Mystics, spiritual weirdos, heroes, Titans, prophets, gurus, enlightened beings, saints, and the like create their own paths and often leave the rest of us behind.

Perhaps we, in our day, will find new, concrete ways of understanding those ancient sources of inspiration and make them useful to the challenges of this present moment.

We needn’t jettison that which came before this present moment, but we do ourselves no good service if we make the past our graven idol.

On Spiritual Family
A spiritual family is entirely capable of accomplishing even the most impossible of tasks.

Normal human modes of judgment — around good and evil, the sacred and the impure, the one and the many, the self and the other — will, at unforeseen times of extreme crisis, both serve us and hinder us.

A spiritual family, to the mind of the ancient ones, embraces both the mighty and weak, the noble and ignoble, the just and the unjust, the worthy and the unworthy.

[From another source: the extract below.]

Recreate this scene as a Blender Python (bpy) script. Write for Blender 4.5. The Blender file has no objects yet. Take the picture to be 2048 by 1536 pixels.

Every member of a spiritual family is dedicated to the true purpose from which the family arose.

On the Tree
In ancient times, a grove of trees was considered sacred not because each and every tree was holy, but because of the presence of a single noble Tree; such is the power of a worthy tree.

It is said that the many ordinary, common, and profane trees serve to hide, protect, and honor the one Tree whose life and presence make sacred the entire grove.

Let us, then, love the Tree as it manifests itself through leaves, shoots, seeds, roots, branches, bark, sap, shade, might, beauty, immovability, agility, life-giving power, wisdom, and self-sacrifice.

The Tree ascends to the highest heavens and descends to the darkest pits, embracing the sky above, the Earth we wander, and also the underworld.

The Tree is our sign of enduring hope, for every time it is destroyed and annihilated, it is again reborn, living, and life-giving, just like the mythic Phoenix or like the Awakened One.

When our ancestral family fell from the heights and safety  of a tree, it carried trees to the cave, and later built weapons, tools, homes, and great ships from trees; so long as our family exists in some form, the Tree will live and give life.